EXERCISE GOAL: Reproduce exactly the lines starting at the line that contains "Build this scene" and ending at the line that contains "from mathutils import Vector, Matrix". Omit pictures.

[3D scene scripts]
## Start

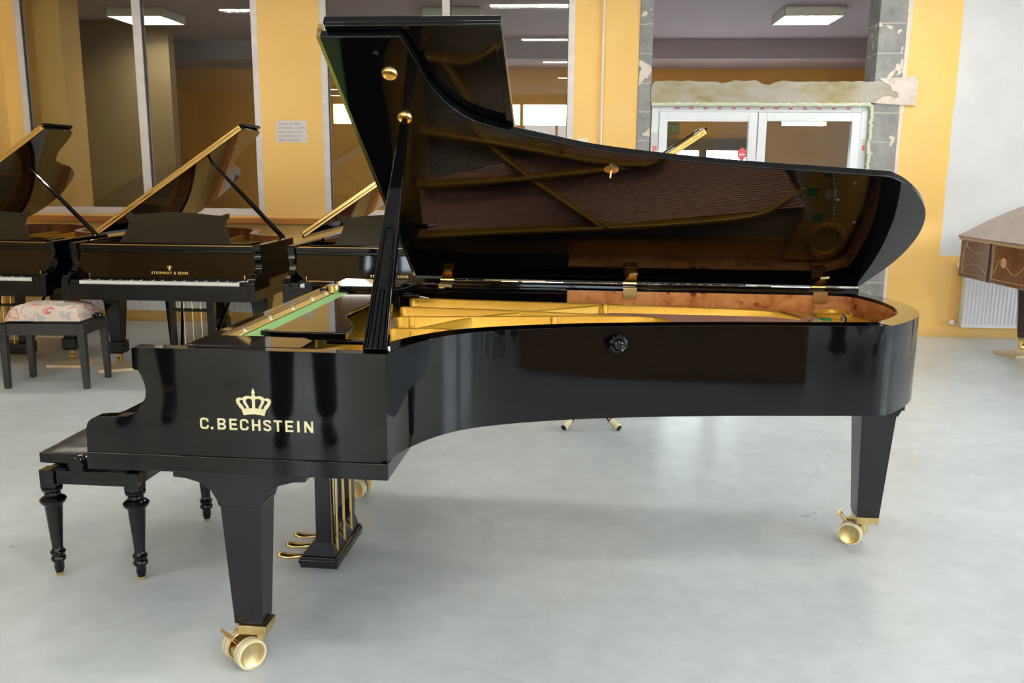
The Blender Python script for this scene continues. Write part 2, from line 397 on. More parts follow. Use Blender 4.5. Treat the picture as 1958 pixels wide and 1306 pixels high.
# door: white plastic double door
WPVC=mat('white_pvc',(.80,.84,.86),.28)
GLASS=bpy.data.materials.new('window_glass'); GLASS.use_nodes=True
g=GLASS.node_tree; g.nodes.clear()
go=g.nodes.new('ShaderNodeOutputMaterial'); gm=g.nodes.new('ShaderNodeMixShader'); gt=g.nodes.new('ShaderNodeBsdfTransparent'); gg=g.nodes.new('ShaderNodeBsdfGlossy'); gf=g.nodes.new('ShaderNodeFresnel')
gt.inputs[0].default_value=(.90,.92,.90,1); gg.inputs['Roughness'].default_value=.004; gf.inputs[0].default_value=1.38
g.links.new(gf.outputs[0],gm.inputs[0]); g.links.new(gt.outputs[0],gm.inputs[1]); g.links.new(gg.outputs[0],gm.inputs[2]); g.links.new(gm.outputs[0],go.inputs[0])
D0=.02
dr=MB()
dr.box((1.265,D0,0),(1.33,D0+.08,2.085),WPVC); dr.box((3.14,D0,0),(3.205,D0+.08,2.085),WPVC); dr.box((1.33,D0,2.035),(3.14,D0+.08,2.085),WPVC)
door=wall_obj('door_1',dr,bevel=.004); struct(door)
DL=MB(); 
for a,b_ in ((1.335,2.218),(2.228,3.135)):
    l0=MB(); f=.075
    l0.box((a,D0-.012,.02),(a+f,D0+.06,2.032),WPVC); l0.box((b_-f,D0-.012,.02),(b_,D0+.06,2.032),WPVC); l0.box((a+f,D0-.012,1.955),(b_-f,D0+.06,2.032),WPVC); l0.box((a+f,D0-.012,.02),(b_-f,D0+.06,.14),WPVC)
    lf=l0.build('door_leaf',parent=door,bevel=.004)
    pn=MB().box((a+f,D0+.02,.14),(b_-f,D0+.026,1.955),GLASS).build('door_pane',parent=lf)
tape=mat('printed_tape',(.62,.64,.68),.4); tred=mat('red_print',(.72,.12,.12),.5)
tp=MB(); tp.box((1.45,D0-.002,2.055),(3.05,D0+.0,2.083),tape)
x=1.47
while x<3.0:
    tp.prism([(x,2.058),(x+.05,2.058),(x+.035,2.067),(x+.045,2.078),(x+.02,2.072),(x,2.078),(x+.01,2.067)],D0-.003,D0-.0022,tred,axis='y'); x+=.127
tp.box((1.268,D0-.002,1.2),(1.325,D0,1.85),tape)
for zz in (1.3,1.55,1.68): tp.box((1.285,D0-.003,zz),(1.30,D0-.0021,zz+.05),tred); tp.box((1.305,D0-.003,zz+.005),(1.318,D0-.0021,zz+.05),tred)
tp.box((3.15,D0-.002,1.0),(3.20,D0,1.8),tape)
for zz in (1.2,1.45,1.7): tp.box((3.165,D0-.003,zz),(3.185,D0-.0021,zz+.045),tred)
tp.build('protective_tape',parent=door,smooth=False)
stk=MB().prism([(2.06,1.69),(2.10,1.72),(2.14,1.69),(2.138,1.64),(2.10,1.59),(2.062,1.64)],D0+.012,D0+.018,mat('red_sticker',(.75,.10,.13),.4),axis='y').build('shield_sticker',parent=door)
stk['label']='red shield sticker'
wp=mat('sticker_white',(.8,.8,.8),.5)
MB().box((2.075,D0+.0105,1.65),(2.125,D0+.0118,1.662),wp).build('sticker_band',parent=stk)
# windows with taped white frames
def frame_mat():
    M=mat('taped_frame',rough=.4); n,l,b=nt(M)
    br=n.new('ShaderNodeTexBrick'); tc=n.new('ShaderNodeTexCoord'); mp=n.new('ShaderNodeMapping'); mp.inputs['Rotation'].default_value=(R(90),0,0)
    l.new(tc.outputs['Object'],mp.inputs[0]); l.new(mp.outputs[0],br.inputs['Vector'])
    br.inputs['Color1'].default_value=(.66,.61,.58,1); br.inputs['Color2'].default_value=(.73,.68,.65,1); br.inputs['Mortar'].default_value=(.58,.54,.52,1)
    br.inputs['Scale'].default_value=4; br.inputs['Mortar Size'].default_value=.004; br.inputs['Brick Width'].default_value=.5; br.inputs['Row Height'].default_value=.35
    l.new(br.outputs[0],b.inputs['Base Color']); return M
TFR=frame_mat(); GASK=mat('rubber_gasket',(.03,.03,.03),.5); SILW=mat('orange_sill_varnish',(.46,.17,.035),.4)
def window(idx,x0,x1,m0,m1):
    f=.06; zt=3.14; zb=1.05
    a=MB(); a.box((x0,.0,zb),(x0+f,.08,zt),TFR); a.box((x1-f,.0,zb),(x1,.08,zt),TFR); a.box((x0+f,.0,zb),(x1-f,.08,zb+.065),TFR); a.box((x0+f,.0,zt-f),(x1-f,.08,zt),TFR)
    o=wall_obj('window_%d'%idx,a,bevel=.003); struct(o)
    MB().box((m0,-.004,zb+.065),(m1,.082,zt-f),TFR).build('mullion',parent=o,bevel=.003)
    for p,q in ((x0+f,m0),(m1,x1-f)):
        pn=MB().box((p,.03,zb+.065),(q,.036,zt-f),GLASS).build('window_pane',parent=o)
        g_=MB(); g_.box((p,.012,zb+.065),(p+.012,.029,zt-f),GASK); g_.box((q-.006,.012,zb+.065),(q,.029,zt-f),GASK); g_.build('gasket',parent=pn)
    return o
window(1,-4.73,-2.39,-3.58,-3.50); window(2,-1.80,.55,-.66,-.59)
struct(wall_obj('trim_8',MB().box((-4.86,-.09,.975),(1.05,.0,1.03),SILW),bevel=.01))
# room behind
struct(wall_obj('ceiling_rear',MB().box((FX0-.3,TH,3.2),(FX1+.3,3.95,3.35),LILAC).box((FX0,0.02,3.27),(FX1,TH,3.45),LILAC)))
struct(wall_obj('trim_9',MB().box((FX0,3.95,2.96),(FX1,4.25,3.35),LILAC).box((FX0,4.25,2.96),(FX1,E1,3.1),LILAC)))
wr=MB(); YB=5.15
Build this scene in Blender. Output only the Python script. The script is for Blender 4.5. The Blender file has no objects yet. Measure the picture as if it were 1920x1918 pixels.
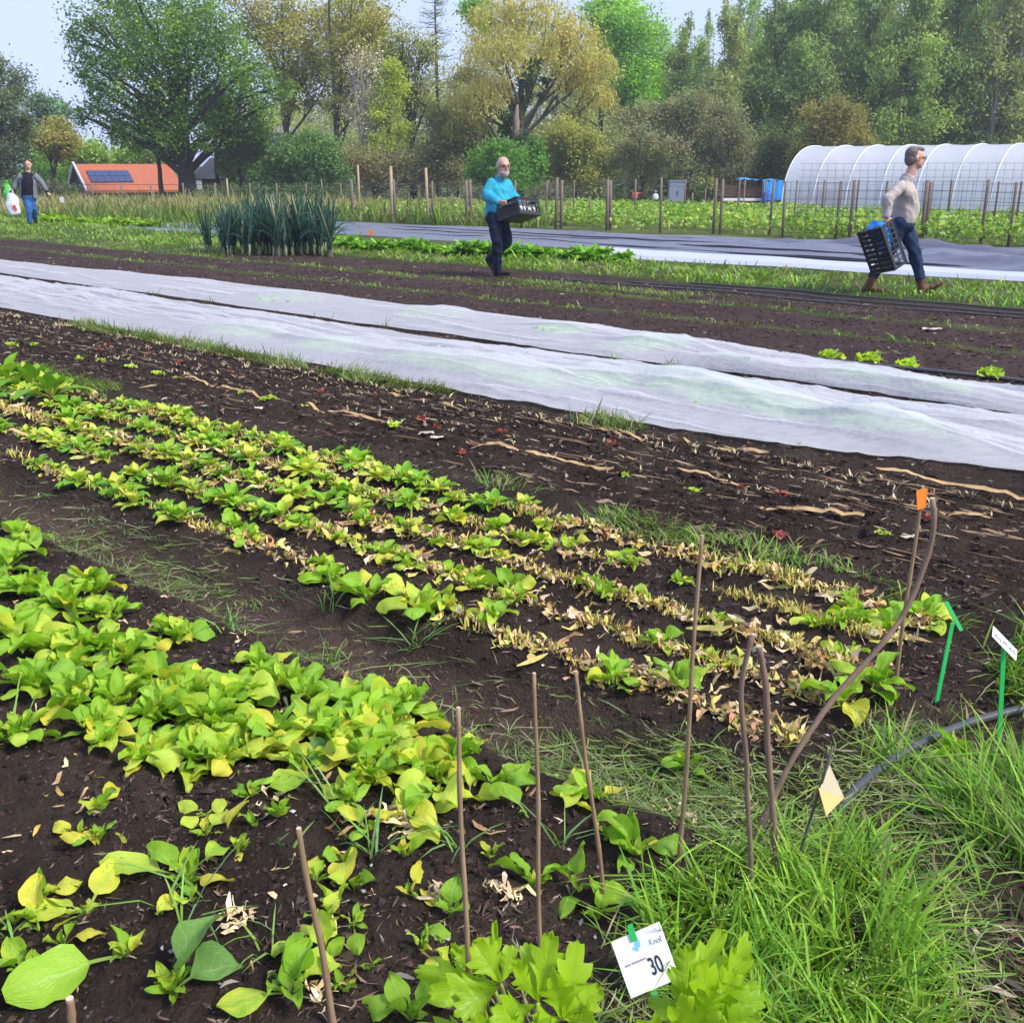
import bpy, math, random
import numpy as np
from math import sin, cos, pi, radians, sqrt
from mathutils import Vector, Matrix

# ------------------------------------------------------------------ camera
P = radians(18.6); FPX = 1925.0; EYE = 1.55
sc = bpy.context.scene
COL = sc.collection
cam_data = bpy.data.cameras.new("camera")
cam = bpy.data.objects.new("camera", cam_data)
COL.objects.link(cam)
cam.location = (0, 0, EYE)
cam.rotation_euler = (pi / 2 - P, 0, 0)
cam_data.sensor_fit = 'HORIZONTAL'
cam_data.sensor_width = 36.0
cam_data.lens = 36.0 * FPX / 1920.0
cam_data.clip_start = 0.05
cam_data.clip_end = 6000
sc.camera = cam

# ------------------------------------------------------------------ sky, sun, exposure
SUN_EL, SUN_AZ = radians(48), radians(118)      # azimuth measured from +Y towards +X
world = bpy.data.worlds.new("World")
sc.world = world
world.use_nodes = True
wn = world.node_tree.nodes; wl = world.node_tree.links
wn.clear()
w_out = wn.new("ShaderNodeOutputWorld")
w_bg = wn.new("ShaderNodeBackground")
w_sky = wn.new("ShaderNodeTexSky")
w_sky.sky_type = 'NISHITA'
w_sky.sun_disc = False
w_sky.sun_elevation = SUN_EL
w_sky.sun_rotation = SUN_AZ
w_sky.air_density = 1.0
w_sky.dust_density = 2.5
w_sky.ozone_density = 2.0
w_tc = wn.new("ShaderNodeTexCoord")
w_map = wn.new("ShaderNodeMapping"); w_map.inputs['Scale'].default_value = (1.0, 1.0, 3.0)
w_noise = wn.new("ShaderNodeTexNoise")
w_noise.inputs['Scale'].default_value = 2.2
w_noise.inputs['Detail'].default_value = 4
w_ramp = wn.new("ShaderNodeValToRGB")
w_ramp.color_ramp.elements[0].position = 0.30; w_ramp.color_ramp.elements[0].color = (0.62, 0.62, 0.62, 1)
w_ramp.color_ramp.elements[1].position = 0.68; w_ramp.color_ramp.elements[1].color = (0.92, 0.92, 0.92, 1)
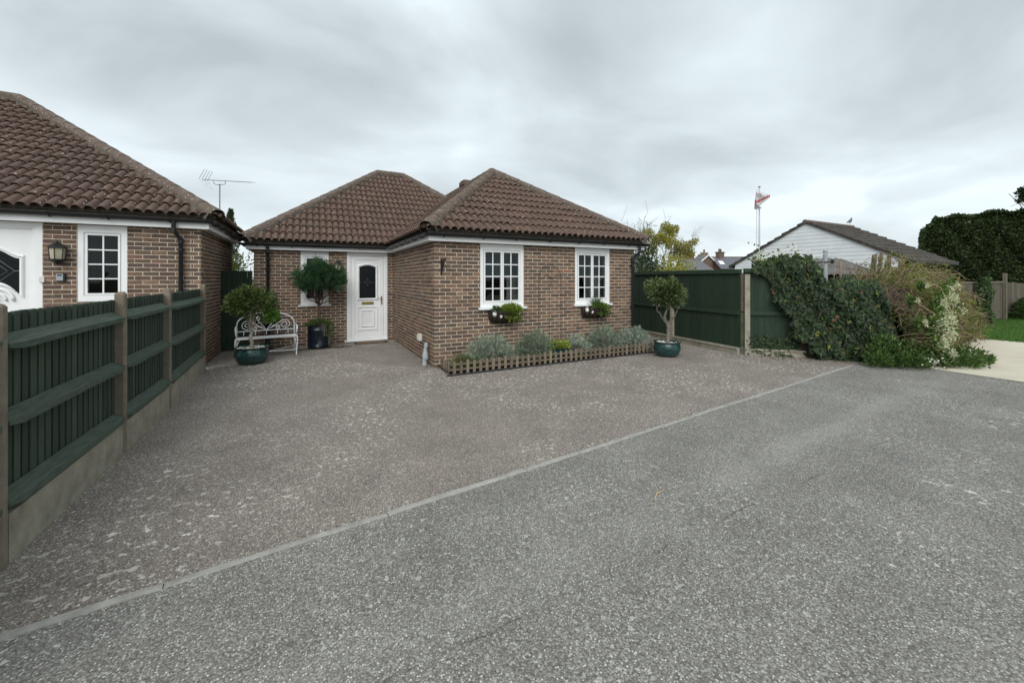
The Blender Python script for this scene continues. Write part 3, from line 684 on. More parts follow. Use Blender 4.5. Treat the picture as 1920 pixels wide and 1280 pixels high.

## End

TASK ANSWER:
Build this scene in Blender. Output only the Python script. The script is for Blender 4.5. The Blender file has no objects yet. Measure the picture as if it were 1920x1918 pixels.
import bpy, math, random
import numpy as np
from math import sin, cos, pi, radians, sqrt
from mathutils import Vector, Matrix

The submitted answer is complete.